Francisco apela a que a guerra não se torne uma habituação, e sobre a hipótese de uma escalada mundial, observa: «Seria o fim de muitas coisas e de muitas vidas». A esperança é que a sabedoria humana detenha estes acontecimentos. Na Ucrânia, na Terra Santa, mas também em Kivu (uma região do Congo), no Iémen e em Myanmar, «com os mártires que são os “rohingyas”».
Quanto ao antissemitismo, «permanece escondido. É visível, jovens por exemplo, daqui e dali que fazem algumas coisas. É verdade que neste caso é muito grande, mas há sempre alguma coisa de antissemitismo, e nunca é suficiente ver o Holocausto que foi feito na segunda guerra mundial, estes seis milhões mortos, escravizados, e não é passado. Infelizmente, não é passado. Não sei explicá-lo e não tenho explicações, é um dado de facto que eu vejo, e não gosto».
Acerca do conflito na Ucrânia, o papa fala da população ucraniana como um «povo mártir», que foi perseguido desde os tempos de Estaline. Depois de ter recordado o seu desejo de ir quer a Kiev quer a Moscovo, e que contribuiu para a libertação de prisioneiros, e após ter mencionado a audiência a Zelensky, Francisco acrescentou: «Compreendo, mas é precisa a paz: parai um pouco e procurai um acordo de paz, os acordos são a verdadeira solução para isto. Para ambos».

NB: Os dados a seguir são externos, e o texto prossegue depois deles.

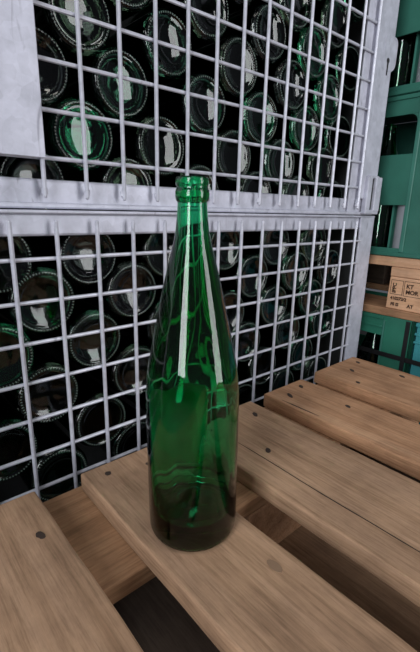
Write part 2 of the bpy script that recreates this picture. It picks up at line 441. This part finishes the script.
UX, UY, UZ, URZ = .046, .0146, .4944, -.0224
def upper_crate():
    t = thing('wire_crate', 'upper galvanised wire crate with a blank sheet plate, stacked over the other', 'crate', (UX, UY, UZ), (0, 0, URZ), group='stacked wire crates')
    xr, xl, dep = .7195, -.5205, .835
    zb, zt = .2915 - UZ, .70
    bm = bmesh.new(); box(bm, xl, xr, .0105, .022, zb, .3235 - UZ, .003); box(bm, xl, xr, .0035, .03, zb - .0008, .2975 - UZ, .0022); link('bottom_rail', bm, 'galv', t)
    bm = bmesh.new(); box(bm, xl, xr, .0105, .022, zt - .035, zt, .003); link('top_rail', bm, 'galv', t)
    for y0, y1, x0, x1, o0 in ((.0065, .05, .623, xr, xr - .006), (.0065, .05, xl, xl + .11, xl), (dep - .045, dep, .623, xr, xr - .006), (dep - .045, dep, xl, xl + .11, xl)):
        bm = bmesh.new(); ya, yb = (y0, y0 + .0045) if y0 < .1 else (y1 - .0045, y1)
        box(bm, x0, x1, ya, yb, zb + .001, zt - .001, .0016, 3); box(bm, o0, o0 + .006, y0 + .001, y1 - .001, zb + .001, zt - .0015, .0016, 2); link('corner_post', bm, 'galv', t)
    # front post: raised folded flange and stacking lug with a keyhole
    bm = bmesh.new(); box(bm, .652, .7185, .0012, .0062, .3240 - UZ, zt - .02, .002); link('post_flange', bm, 'galv', t)
    bm = bmesh.new()
    seg = 16
    zc, hz, w0, w1 = .604 - UZ, .031, .683, .7315
    pts = [(w0, zc - hz)] + [(w1 - .020 + .020 * math.sin(a), zc - hz + .020 - .020 * math.cos(a)) for a in [math.pi / 2 * i / seg for i in range(seg + 1)]] \
        + [(w1 - .012 + .012 * math.cos(a), zc + hz - .012 + .012 * math.sin(a)) for a in [math.pi / 2 * i / seg for i in range(seg + 1)]] + [(w0, zc + hz)]
    f = [bm.verts.new((x, .0008, z)) for x, z in pts]; g = [bm.verts.new((x, .0058, z)) for x, z in pts]
    bm.faces.new(f); bm.faces.new(g[::-1])
    for i in range(len(pts)): bm.faces.new((f[i], g[i], g[(i + 1) % len(pts)], f[(i + 1) % len(pts)]))
    bmesh.ops.recalc_face_normals(bm, faces=bm.faces)
    lug = link('stacking_lug', bm, 'galv', t)
    bm = bmesh.new()
    kp = [(.0048 * math.cos(a), .0048 * math.sin(a)) for a in [R(-60) + R(300) * i / 14 for i in range(15)]] + [(-.0010, -.026), (.0016, -.026)]
    f = [bm.verts.new((.700 + x, -.0002, .590 - UZ + z)) for x, z in kp]; g = [bm.verts.new((.700 + x, +.0006, .590 - UZ + z)) for x, z in kp]
    bm.faces.new(f); bm.faces.new(g[::-1])
    for i in range(len(kp)): bm.faces.new((f[i], g[i], g[(i + 1) % len(kp)], f[(i + 1) % len(kp)]))
    bmesh.ops.recalc_face_normals(bm, faces=bm.faces)
    link('keyhole', bm, 'recess', lug)
    # bracket at the foot of the post
    bm = bmesh.new()
    box(bm, .701, .7255, -.0075, .006, .2985 - UZ, .3700 - UZ, .0025, 3); box(bm, .672, .690, -.0055, .006, .2985 - UZ, .3700 - UZ, .0022, 3)
    box(bm, .672, .7255, -.0065, .006, .2925 - UZ, .3020 - UZ, .0025, 3); box(bm, .680, .715, -.0052, .006, .3665 - UZ, .3725 - UZ, .002, 3)
    br = link('corner_bracket', bm, 'galv', t)
    bm = bmesh.new(); box(bm, .6895, .7015, -.0012, .0005, .3015 - UZ, .3670 - UZ); link('slot', bm, 'recess', br)
    bm = bmesh.new()
    wire_panel(bm, [.05 * i for i in range(-8, 14)], [-.0495 * j for j in range(-4, 4)], zt - .01, .3045 - UZ, xl + .1, .6550, blobs=(.3105 - UZ,))
    link('mesh_panel', bm, 'galv_wire', t)
    bm = bmesh.new(); box(bm, -.30, .0022, -.0058, -.0035, .3445 - UZ, .640 - UZ, .0008); link('sheet_plate', bm, 'galv', t)
    for x in (xr - .006, xl + .006):
        bm = bmesh.new()
        for k in range(15): rod(bm, (x, .07 + .05 * k, zb + .02), (x, .07 + .05 * k, zt - .01), .0028, 6)
        for j in range(-12, 4): rod(bm, (x - .004, .05, -.0495 * j), (x - .004, dep - .045, -.0495 * j), .0026, 6)
        link('side_mesh', bm, 'galv_wire', t)
    for nm, x in (('side_rail', xr - .03), ('side_rail', xl)):
        bm = bmesh.new(); box(bm, x, x + .03, .051, dep - .046, zb, .3235 - UZ, .002); box(bm, x, x + .03, .051, dep - .046, zt - .035, zt, .002); link(nm, bm, 'galv', t)
    for x in (xl + .014, xr - .016):
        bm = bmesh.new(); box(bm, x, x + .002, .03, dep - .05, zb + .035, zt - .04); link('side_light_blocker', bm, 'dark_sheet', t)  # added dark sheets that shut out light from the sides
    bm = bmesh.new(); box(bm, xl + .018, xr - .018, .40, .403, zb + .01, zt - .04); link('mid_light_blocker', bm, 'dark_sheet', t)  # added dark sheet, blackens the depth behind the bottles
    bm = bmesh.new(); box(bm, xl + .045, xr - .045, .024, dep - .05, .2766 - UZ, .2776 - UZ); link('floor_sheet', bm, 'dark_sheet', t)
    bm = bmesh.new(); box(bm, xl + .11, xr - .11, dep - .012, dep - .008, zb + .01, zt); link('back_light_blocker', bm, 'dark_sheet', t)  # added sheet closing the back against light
    return t
up_crate = upper_crate()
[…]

Falou-se de migrantes. O papa recordou a «crueldade dos campos de concentração líbios» e salientou as fundações do seu magistério: «Recebê-los, acompanhá-los, promovê-los e inseri-los no trabalho». Em particular não sejam deixados sozinhos os países como a Itália, Chipre, Grécia, Malta e Espanha, onde chegam em maior número. É preciso uma política pan-europeia. Por outro lado, se não se integra o migrante, é um problema. Francisco citou o ataque terrorista de Zaventem, na Bélgica: «Os jovens eram todos migrantes, mas migrantes em inserção».
Sobre o futuro das mulheres na Igreja, o papa distinguiu entre tarefas de governo, recordando que hoje, por exemplo no Vaticano, são várias as mulheres que ocupam posições cimeiras, e a questão do sacerdócio feminino: «Aí há um problema teológico, não administrativo. São coisas diferentes». «O princípio petrino, que é o da jurisdição, e o princípio mariano, que é o mais importante, porque a Igreja é mulher, a Igreja é esposa, não é masculina. É preciso uma teologia para compreender isto, e o poder da Igreja mulher e das mulheres na Igreja é mais forte e mais importante do que o dos ministros masculinos. É mais importante Maria que Pedro, porque a Igreja é mulher. Mas se queremos reduzir isto ao funcionalismo, perdemos.» O celibato dos sacerdotes, por seu lado, «é uma lei que pode ser removida, não há problema. Não acredito que ajude. Porque o problema é outro. Não ajuda».
Em relação ao acolhimento dos homossexuais na Igreja, «quando digo todos, todos, são as pessoas». É diferente quanto às organizações que querem entrar (terá sido uma referência ao lobby?, n.d.r.). E quanto à pedofilia, «foi feito muito, mas há ainda muito a fazer. O abuso, seja sexual, seja de consciência, não pode ser tolerado». No que diz respeito ao Sínodo, o balanço é positivo: «Falou-se de tudo com toda a liberdade».
Por fim, em chave pessoal, Francisco refutou a etiqueta de ser um papa de esquerda. As verdadeiras qualificações são «coerente, não é coerente?». Falou, depois, da sua família, de quando a mãe lhe ensinava música, da sua noiva que trabalhava no cinema, «uma muito boa jovem», da fé que nunca perdeu, mesmo se por vezes andou por veredas escuras. E o futebol: «Maradona, um grande jogador, mas um fracasso como homem, coitado, decaiu com a corte daqueles que o louvavam e não o ajudavam». Messi, pelo contrário, corretíssimo, mas em primeiro lugar está Pelé, «o grande senhor, um homem de coração»; o seu preferido.